Rich’s success in business was matched only by his love for, and devotion to, his family. Rich was born in Budapest, Hungary in 1931. After many years as president of Starline, he served on the board of directors. He also became Eastern European chairman for the Joint Distribution Committee (JDC), an organization that was particularly meaningful for him. In 1949, after surviving the Holocaust and World War II in Budapest, Rich escaped from communist Hungary to Austria, where he lived in a displaced persons camp run by the JDC for three years.
In 1954 he immigrated to the United States, where he served in the United States Army at Camp Kilmer as an interpreter for Hungarian refugees.
Rich and his wife Martha, who predeceased him, were active in many Jewish charities, including serving as founding members and benefactors of the education division of the Museum of Jewish Heritage: A Living Memorial to the Holocaust in New York City, Metro-West of New Jersey and Eternal Flame of New Jersey.
Rich was instrumental in the erection of a Raoul Wallenberg statue in Parsippany, NJ. He credited Wallenberg with saving the lives of thousands of Hungarian Jews, including his own, in the last hours of the liquidation of the Budapest ghetto.
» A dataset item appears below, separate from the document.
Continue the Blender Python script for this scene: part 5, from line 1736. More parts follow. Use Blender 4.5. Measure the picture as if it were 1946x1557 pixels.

Despite the fact that his formal education was interrupted by the war, Rich was a self-educated man who read widely on history, politics and current events and was always interested in engaging his friends in lively political debate. As a young man, he studied classical piano, which left him with a life-long love of classical music and jazz. He was a fixture at Dizzy’s Club Coca-Cola in Manhattan. He loved the United States and the freedom it gave him to be a loving father, a successful businessman, a valued member of the Jewish community and, as he would say, an all around “mensch.” His values of integrity and hard work made him a mentor for his many colleagues.
Advertisement
Rich is survived by his four children: Michael, Diane, Monica and Irina, their spouses Kathleen, Robert and Rod; his six grandchildren, Jason and his wife Rachel, Danielle and her husband Seth, Daniel, Laura, Marc and Julia, and his great grandson, Jake.
In lieu of flowers, please send donations to Eternal Flame, eternalflame.org.